Avuto infine riguardo ai restanti motivi, a parte il rilievo che essi si appalesano inammissibili per difetto di specificita’, le rationes decidendi risultando pertanto inidoneamente censurate sulla base di meramente apodittiche affermazioni non supportate da argomenti a sostegno (tali non potendo invero considerarsi l’operata equivoca evocazione di massime giurisprudenziali), non puo’ d’altro canto sottacersi che correttamente la corte di merito ha ritenuto trattarsi nella specie di debito di valore.
Come questa Corte ha gia’ avuto modo di affermare, benche’ l’obbligazione dell’assicuratore ex articolo 1917 c.c., non avendo ad oggetto direttamente il risarcimento dei danni bensi’ il pagamento, nei limiti del massimale, di una somma di importo pari all’ammontare del danno che l’assicurato deve corrispondere o ha gia’ corrisposto al danneggiato, dia luogo ad un credito di valuta e non di valore, il quale sorge quando sia divenuto liquido ed esigibile il debito dell’assicurato nei confronti del danneggiato, allorquando come nella specie l’assicurato a causa del ritardo nella liquidazione dell’indennizzo debba pagare al terzo danneggiato una somma maggiore di quella che avrebbe corrisposto all’epoca del sinistro, al medesimo va dall’assicuratore risarcito il maggior danno derivante dalla svalutazione monetaria causata dal ritardo (articolo 1224 c.c.), anche oltre i limiti del massimale (v. Cass., 13/3/2009, n. 6155; Cass., 6/3/1996, n. 1785; e, da ultimo, Cass., 5/5/2016, n. 9091).
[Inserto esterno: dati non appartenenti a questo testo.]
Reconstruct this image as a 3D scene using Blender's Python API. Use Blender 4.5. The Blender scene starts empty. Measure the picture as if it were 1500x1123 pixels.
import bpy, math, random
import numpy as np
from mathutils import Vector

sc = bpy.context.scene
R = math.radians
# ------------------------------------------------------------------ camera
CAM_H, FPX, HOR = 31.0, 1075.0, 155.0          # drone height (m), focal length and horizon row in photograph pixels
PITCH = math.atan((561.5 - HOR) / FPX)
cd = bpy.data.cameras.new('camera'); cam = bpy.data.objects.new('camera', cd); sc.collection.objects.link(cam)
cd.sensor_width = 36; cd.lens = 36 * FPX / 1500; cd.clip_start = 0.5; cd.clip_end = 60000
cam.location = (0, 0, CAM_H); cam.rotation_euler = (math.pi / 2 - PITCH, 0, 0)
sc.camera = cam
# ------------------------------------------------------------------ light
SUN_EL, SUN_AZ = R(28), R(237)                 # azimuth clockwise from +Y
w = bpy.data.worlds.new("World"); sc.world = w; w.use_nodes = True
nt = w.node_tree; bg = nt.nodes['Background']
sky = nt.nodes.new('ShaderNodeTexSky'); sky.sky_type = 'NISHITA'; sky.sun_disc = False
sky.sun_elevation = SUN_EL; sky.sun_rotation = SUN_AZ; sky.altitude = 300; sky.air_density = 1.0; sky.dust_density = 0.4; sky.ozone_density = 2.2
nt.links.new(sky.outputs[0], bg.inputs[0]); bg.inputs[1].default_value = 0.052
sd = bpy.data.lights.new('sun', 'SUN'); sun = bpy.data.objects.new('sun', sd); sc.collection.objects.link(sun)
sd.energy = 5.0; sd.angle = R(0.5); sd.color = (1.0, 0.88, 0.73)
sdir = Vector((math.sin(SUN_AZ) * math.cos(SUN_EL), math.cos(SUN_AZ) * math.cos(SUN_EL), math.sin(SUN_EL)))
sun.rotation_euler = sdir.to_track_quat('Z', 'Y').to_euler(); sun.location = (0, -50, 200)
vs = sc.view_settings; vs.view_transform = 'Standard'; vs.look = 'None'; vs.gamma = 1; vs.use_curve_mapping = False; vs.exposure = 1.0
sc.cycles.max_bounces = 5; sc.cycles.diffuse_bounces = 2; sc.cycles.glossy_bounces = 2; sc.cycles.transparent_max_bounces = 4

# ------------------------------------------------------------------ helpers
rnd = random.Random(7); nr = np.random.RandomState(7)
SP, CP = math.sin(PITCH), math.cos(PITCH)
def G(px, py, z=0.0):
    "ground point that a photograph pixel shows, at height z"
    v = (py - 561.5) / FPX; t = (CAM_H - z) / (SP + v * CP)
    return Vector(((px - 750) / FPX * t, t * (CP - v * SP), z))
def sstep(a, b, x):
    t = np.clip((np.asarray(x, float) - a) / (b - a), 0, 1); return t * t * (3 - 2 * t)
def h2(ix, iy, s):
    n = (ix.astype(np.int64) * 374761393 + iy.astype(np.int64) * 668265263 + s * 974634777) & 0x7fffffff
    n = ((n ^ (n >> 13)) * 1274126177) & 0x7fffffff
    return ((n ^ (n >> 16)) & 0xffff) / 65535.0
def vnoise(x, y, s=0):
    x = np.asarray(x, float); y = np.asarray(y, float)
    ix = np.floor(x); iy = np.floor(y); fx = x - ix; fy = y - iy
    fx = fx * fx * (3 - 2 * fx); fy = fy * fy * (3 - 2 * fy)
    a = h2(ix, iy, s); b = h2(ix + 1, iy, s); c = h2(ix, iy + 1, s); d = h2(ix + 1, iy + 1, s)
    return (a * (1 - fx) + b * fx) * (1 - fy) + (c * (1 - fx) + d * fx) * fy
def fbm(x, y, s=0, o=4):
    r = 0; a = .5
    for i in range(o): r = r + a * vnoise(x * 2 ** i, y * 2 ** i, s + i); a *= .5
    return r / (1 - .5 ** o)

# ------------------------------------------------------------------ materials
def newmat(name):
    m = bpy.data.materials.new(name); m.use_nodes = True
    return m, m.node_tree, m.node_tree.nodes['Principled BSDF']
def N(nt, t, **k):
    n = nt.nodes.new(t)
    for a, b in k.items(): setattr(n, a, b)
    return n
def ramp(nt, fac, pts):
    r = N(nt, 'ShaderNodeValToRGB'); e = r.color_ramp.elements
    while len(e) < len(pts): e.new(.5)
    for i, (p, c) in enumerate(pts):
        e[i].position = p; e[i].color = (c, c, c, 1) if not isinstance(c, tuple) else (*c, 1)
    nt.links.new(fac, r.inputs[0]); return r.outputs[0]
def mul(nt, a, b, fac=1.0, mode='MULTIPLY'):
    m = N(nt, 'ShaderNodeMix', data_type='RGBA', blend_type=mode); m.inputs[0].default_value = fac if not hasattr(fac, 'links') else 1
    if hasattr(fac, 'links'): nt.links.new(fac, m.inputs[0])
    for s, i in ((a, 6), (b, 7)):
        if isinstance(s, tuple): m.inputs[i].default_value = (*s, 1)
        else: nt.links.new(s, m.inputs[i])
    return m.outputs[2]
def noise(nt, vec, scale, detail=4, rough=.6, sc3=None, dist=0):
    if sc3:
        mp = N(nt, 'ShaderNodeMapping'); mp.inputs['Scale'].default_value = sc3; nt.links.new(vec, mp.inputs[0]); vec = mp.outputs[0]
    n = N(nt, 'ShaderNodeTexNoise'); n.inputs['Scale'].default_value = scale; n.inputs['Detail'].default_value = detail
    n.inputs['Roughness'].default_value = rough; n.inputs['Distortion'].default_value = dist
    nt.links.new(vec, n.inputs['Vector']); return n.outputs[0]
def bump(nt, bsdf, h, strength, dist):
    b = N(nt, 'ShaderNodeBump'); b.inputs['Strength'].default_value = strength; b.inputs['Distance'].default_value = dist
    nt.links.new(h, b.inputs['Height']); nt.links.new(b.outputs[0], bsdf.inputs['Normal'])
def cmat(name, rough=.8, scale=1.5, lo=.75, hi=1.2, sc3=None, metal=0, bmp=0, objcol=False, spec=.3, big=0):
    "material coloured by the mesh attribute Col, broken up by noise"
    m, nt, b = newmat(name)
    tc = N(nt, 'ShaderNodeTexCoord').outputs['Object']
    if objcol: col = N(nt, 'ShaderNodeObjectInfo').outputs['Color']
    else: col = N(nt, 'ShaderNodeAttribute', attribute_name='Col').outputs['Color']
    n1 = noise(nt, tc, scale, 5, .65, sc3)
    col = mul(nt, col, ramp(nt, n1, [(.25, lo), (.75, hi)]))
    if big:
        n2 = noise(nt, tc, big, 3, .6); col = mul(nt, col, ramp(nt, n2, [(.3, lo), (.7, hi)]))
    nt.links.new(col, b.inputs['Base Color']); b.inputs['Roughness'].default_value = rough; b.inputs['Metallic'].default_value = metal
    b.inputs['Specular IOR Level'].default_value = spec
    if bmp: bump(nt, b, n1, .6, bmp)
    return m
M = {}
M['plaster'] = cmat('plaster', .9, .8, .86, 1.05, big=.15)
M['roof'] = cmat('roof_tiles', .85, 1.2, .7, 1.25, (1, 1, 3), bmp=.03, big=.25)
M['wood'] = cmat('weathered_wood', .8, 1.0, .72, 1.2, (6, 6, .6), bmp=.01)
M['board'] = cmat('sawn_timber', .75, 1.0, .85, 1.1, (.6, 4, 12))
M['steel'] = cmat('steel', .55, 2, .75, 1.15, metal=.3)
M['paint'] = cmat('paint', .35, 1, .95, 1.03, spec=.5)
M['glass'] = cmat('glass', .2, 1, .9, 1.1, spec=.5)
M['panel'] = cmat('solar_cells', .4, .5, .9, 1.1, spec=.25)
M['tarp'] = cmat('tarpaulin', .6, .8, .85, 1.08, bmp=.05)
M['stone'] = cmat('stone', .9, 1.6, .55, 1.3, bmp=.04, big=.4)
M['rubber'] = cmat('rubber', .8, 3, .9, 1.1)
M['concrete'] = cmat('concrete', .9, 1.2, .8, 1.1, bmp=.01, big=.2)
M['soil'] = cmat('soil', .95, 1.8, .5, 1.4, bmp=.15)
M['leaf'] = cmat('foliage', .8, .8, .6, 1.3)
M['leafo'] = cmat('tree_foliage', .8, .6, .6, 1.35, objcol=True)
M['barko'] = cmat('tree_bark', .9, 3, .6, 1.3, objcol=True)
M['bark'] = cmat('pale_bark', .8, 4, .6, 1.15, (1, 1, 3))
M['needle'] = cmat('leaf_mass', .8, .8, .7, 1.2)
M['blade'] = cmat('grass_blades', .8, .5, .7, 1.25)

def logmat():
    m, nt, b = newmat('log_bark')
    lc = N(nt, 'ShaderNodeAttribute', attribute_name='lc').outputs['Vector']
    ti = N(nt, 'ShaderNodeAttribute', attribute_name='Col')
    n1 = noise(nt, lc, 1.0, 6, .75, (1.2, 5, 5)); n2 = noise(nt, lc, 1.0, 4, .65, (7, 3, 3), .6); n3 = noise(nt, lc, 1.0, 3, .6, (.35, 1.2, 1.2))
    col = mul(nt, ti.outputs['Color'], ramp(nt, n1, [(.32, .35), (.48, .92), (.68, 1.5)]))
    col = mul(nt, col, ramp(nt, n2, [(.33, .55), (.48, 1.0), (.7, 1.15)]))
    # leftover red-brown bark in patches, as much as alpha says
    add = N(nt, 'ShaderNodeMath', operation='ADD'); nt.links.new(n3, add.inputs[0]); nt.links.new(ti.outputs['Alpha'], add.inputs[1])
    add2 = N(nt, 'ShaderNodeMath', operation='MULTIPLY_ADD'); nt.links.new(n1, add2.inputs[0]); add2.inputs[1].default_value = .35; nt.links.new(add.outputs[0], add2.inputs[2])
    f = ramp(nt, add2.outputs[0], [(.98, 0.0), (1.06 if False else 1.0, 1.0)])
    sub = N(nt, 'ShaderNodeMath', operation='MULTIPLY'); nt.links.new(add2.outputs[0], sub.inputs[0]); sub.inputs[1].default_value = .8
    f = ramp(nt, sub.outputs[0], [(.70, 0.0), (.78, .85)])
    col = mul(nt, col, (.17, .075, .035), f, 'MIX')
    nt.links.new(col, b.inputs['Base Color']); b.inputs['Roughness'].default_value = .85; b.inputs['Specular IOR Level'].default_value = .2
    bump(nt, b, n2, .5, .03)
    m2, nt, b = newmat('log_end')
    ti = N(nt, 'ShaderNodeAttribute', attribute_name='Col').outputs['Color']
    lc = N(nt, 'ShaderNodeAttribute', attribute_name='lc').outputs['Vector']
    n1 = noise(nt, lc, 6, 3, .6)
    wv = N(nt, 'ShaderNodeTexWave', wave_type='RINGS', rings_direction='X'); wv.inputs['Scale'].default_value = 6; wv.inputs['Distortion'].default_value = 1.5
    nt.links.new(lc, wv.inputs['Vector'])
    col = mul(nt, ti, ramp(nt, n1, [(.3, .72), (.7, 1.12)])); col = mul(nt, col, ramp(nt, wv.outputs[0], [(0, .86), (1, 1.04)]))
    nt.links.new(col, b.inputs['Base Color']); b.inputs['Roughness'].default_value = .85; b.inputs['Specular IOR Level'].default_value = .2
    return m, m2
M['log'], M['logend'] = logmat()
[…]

Sebbene costituente anche inadempimento del contratto stipulato con l’assicurato, il comportamento negligente dell’assicuratore arreca infatti in tale ipotesi un (ulteriore) danno al terzo danneggiato, il cui risarcimento costituisce debito di valore (tale in ogni caso essendo, invero, il risarcimento del danno sia da illecito che da inadempimento.
Quanto prestato dall’assicurato al terzo danneggiato si sostanzia in un quid monetario corrispondente a un valore reale tendenzialmente finalizzato a reintegrare il patrimonio del medesimo, e pertanto da quantificarsi tenendo conto – anche d’ufficio – della svalutazione monetaria sopravvenuta fino alla data della liquidazione (v. Cass., 27/6/2016, n. 13225; Cass., 10/3/2010, n. 5843; Cass., 1/12/2003, n. 18299. E gia’ Cass., 9/7/1979, n. 3925), e sulla somma rivalutata sono dovuti gli interessi legali (cfr. Cass., 28/4/2014, n. 10193), i quali assolvono a una funzione diversa rispetto alla rivalutazione, essendo diretti a compensare il pregiudizio derivato al depauperato dalla mancata disponibilita’ della somma dovuta, e devono essere calcolati, quale ne sia il tasso, non sulla somma liquidata per il capitale, rivalutata definitivamente, ma con riferimento ai singoli momenti, con riguardo ai quali la somma equivalente al bene perduto si incrementa nominalmente in base agli indici prescelti di rivalutazione monetaria ovvero a un indice medio (cfr. Cass., 11/2/2002, n. 1884).